▶ [OBJECTIVE]
Print the records again, character for character.

▶ [GIVEN DATA]

-- BEGIN --

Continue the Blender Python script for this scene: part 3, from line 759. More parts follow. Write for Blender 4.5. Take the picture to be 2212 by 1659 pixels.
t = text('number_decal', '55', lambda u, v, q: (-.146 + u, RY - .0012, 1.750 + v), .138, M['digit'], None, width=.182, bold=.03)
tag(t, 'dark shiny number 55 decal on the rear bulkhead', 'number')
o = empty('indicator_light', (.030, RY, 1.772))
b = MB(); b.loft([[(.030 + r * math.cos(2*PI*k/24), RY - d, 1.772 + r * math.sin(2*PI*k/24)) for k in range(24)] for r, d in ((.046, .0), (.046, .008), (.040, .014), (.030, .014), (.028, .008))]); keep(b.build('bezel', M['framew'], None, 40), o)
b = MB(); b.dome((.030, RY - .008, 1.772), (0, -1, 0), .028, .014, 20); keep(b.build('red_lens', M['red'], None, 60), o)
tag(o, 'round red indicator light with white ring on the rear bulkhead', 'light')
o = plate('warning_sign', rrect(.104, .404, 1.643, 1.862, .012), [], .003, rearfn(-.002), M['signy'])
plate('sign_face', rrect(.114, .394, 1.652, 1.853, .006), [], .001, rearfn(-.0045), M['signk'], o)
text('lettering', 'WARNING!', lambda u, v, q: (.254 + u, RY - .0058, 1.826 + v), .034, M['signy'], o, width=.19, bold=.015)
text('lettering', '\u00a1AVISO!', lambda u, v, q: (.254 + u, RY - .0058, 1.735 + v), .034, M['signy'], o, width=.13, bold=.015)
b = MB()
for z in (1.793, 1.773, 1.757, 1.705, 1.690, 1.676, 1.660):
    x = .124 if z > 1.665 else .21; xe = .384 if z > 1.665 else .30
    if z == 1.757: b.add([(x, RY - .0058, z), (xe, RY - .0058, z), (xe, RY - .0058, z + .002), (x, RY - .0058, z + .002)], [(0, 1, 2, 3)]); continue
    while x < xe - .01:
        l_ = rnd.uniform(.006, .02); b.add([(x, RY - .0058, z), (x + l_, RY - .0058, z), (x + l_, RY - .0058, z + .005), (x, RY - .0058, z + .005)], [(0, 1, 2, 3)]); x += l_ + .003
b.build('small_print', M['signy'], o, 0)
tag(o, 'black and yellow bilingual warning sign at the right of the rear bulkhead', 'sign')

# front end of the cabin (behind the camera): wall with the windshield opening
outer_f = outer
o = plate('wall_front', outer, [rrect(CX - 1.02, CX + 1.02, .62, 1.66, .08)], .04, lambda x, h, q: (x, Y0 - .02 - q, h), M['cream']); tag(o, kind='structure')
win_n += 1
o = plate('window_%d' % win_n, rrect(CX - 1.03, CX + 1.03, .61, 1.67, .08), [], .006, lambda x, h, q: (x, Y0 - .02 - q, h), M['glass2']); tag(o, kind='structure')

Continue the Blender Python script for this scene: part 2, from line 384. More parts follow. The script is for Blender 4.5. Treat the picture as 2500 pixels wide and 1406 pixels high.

-- END --

▶ [SOLUTION TO THE EXERCISE]
Continue the Blender Python script for this scene: part 3, from line 759. More parts follow. Write for Blender 4.5. Take the picture to be 2212 by 1659 pixels.
t = text('number_decal', '55', lambda u, v, q: (-.146 + u, RY - .0012, 1.750 + v), .138, M['digit'], None, width=.182, bold=.03)
tag(t, 'dark shiny number 55 decal on the rear bulkhead', 'number')
o = empty('indicator_light', (.030, RY, 1.772))
b = MB(); b.loft([[(.030 + r * math.cos(2*PI*k/24), RY - d, 1.772 + r * math.sin(2*PI*k/24)) for k in range(24)] for r, d in ((.046, .0), (.046, .008), (.040, .014), (.030, .014), (.028, .008))]); keep(b.build('bezel', M['framew'], None, 40), o)
b = MB(); b.dome((.030, RY - .008, 1.772), (0, -1, 0), .028, .014, 20); keep(b.build('red_lens', M['red'], None, 60), o)
tag(o, 'round red indicator light with white ring on the rear bulkhead', 'light')
o = plate('warning_sign', rrect(.104, .404, 1.643, 1.862, .012), [], .003, rearfn(-.002), M['signy'])
plate('sign_face', rrect(.114, .394, 1.652, 1.853, .006), [], .001, rearfn(-.0045), M['signk'], o)
text('lettering', 'WARNING!', lambda u, v, q: (.254 + u, RY - .0058, 1.826 + v), .034, M['signy'], o, width=.19, bold=.015)
text('lettering', '\u00a1AVISO!', lambda u, v, q: (.254 + u, RY - .0058, 1.735 + v), .034, M['signy'], o, width=.13, bold=.015)
b = MB()
for z in (1.793, 1.773, 1.757, 1.705, 1.690, 1.676, 1.660):
    x = .124 if z > 1.665 else .21; xe = .384 if z > 1.665 else .30
    if z == 1.757: b.add([(x, RY - .0058, z), (xe, RY - .0058, z), (xe, RY - .0058, z + .002), (x, RY - .0058, z + .002)], [(0, 1, 2, 3)]); continue
    while x < xe - .01:
        l_ = rnd.uniform(.006, .02); b.add([(x, RY - .0058, z), (x + l_, RY - .0058, z), (x + l_, RY - .0058, z + .005), (x, RY - .0058, z + .005)], [(0, 1, 2, 3)]); x += l_ + .003
b.build('small_print', M['signy'], o, 0)
tag(o, 'black and yellow bilingual warning sign at the right of the rear bulkhead', 'sign')

# front end of the cabin (behind the camera): wall with the windshield opening
outer_f = outer
o = plate('wall_front', outer, [rrect(CX - 1.02, CX + 1.02, .62, 1.66, .08)], .04, lambda x, h, q: (x, Y0 - .02 - q, h), M['cream']); tag(o, kind='structure')
win_n += 1
o = plate('window_%d' % win_n, rrect(CX - 1.03, CX + 1.03, .61, 1.67, .08), [], .006, lambda x, h, q: (x, Y0 - .02 - q, h), M['glass2']); tag(o, kind='structure')

Continue the Blender Python script for this scene: part 2, from line 384. More parts follow. The script is for Blender 4.5. Treat the picture as 2500 pixels wide and 1406 pixels high.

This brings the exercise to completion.